Striking the correct balance between the user experience we want and the security measures we need in order to avoid breaches, is a key challenge for today’s financial institutions. In practice, we usually see the scales favouring one side or another; either too much security that puts unwanted friction in the authentication space, or not enough, which provides the perfect environment for fraud. But what if there were a solution that bridged both worlds: a highly secure, compliant way to allow access to sensitive corporate or personal data?
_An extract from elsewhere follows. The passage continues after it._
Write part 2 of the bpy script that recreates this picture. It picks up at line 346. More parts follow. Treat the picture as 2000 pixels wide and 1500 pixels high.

Enter biometrics. Embraced by retail banks, the irrefutable security of biometric authentication is now finding its way into the world of the corporate treasurer. As passwords continue to be publicly flogged, the increasingly complex permutations driving us all slightly insane, biometrics are taking centre stage as the secure, unbreakable and cost-effective way to deliver impenetrable security and a frictionless experience to the end user. What started with the simple fingerprint, now inherent in many of today’s smartphones, has now developed to incorporate facial, voice and behavioral authentication, deployable across multiple operations and channels within a financial organisation. This view is backed up by analysts such as Gartner, who claim that in just two years’ time, 80% of organisations using biometrics will be using a combination of face, voice and passive behavioral modes, rather than fingerprints.

And finally, a clear driver for the adoption of this new tech is our old friend regulation. In the banking world, the launch of PSD2 is imminent, bringing with it new and stronger customer authentication requirements. In this case, biometrics provide the ‘inherence’ factor (something that a user is rather than has), so it wouldn’t be a stretch to imagine this authentication process finding its way into the transaction approvals process within today’s treasury department. 

Since the inception of treasury management systems, corporate treasury departments have been controlling access and combating fraud by using checks and balances on systems access, and four-to-six-eyes authentications on sensitive transactions such as trade confirmations, payments and approvals. Great in principle, not so great when it’s a password that sits between sensitive data and breaches. Whether it’s a football team, name of a firstborn or simply the good ol’ P@55w0rd, our passwords are guessable, hackable and even shared. Fraudsters are getting ever more daring; at a recent treasury conference, I heard how a CFO was impersonated on the phone and ‘his’ demand for a high value payment “to complete a deal” was unfortunately actioned. This type of fraud has been exacerbated by the information we share on social media which gives the fraudster just enough knowledge to impersonate the person, such as knowing when and where the executive is on holiday for example.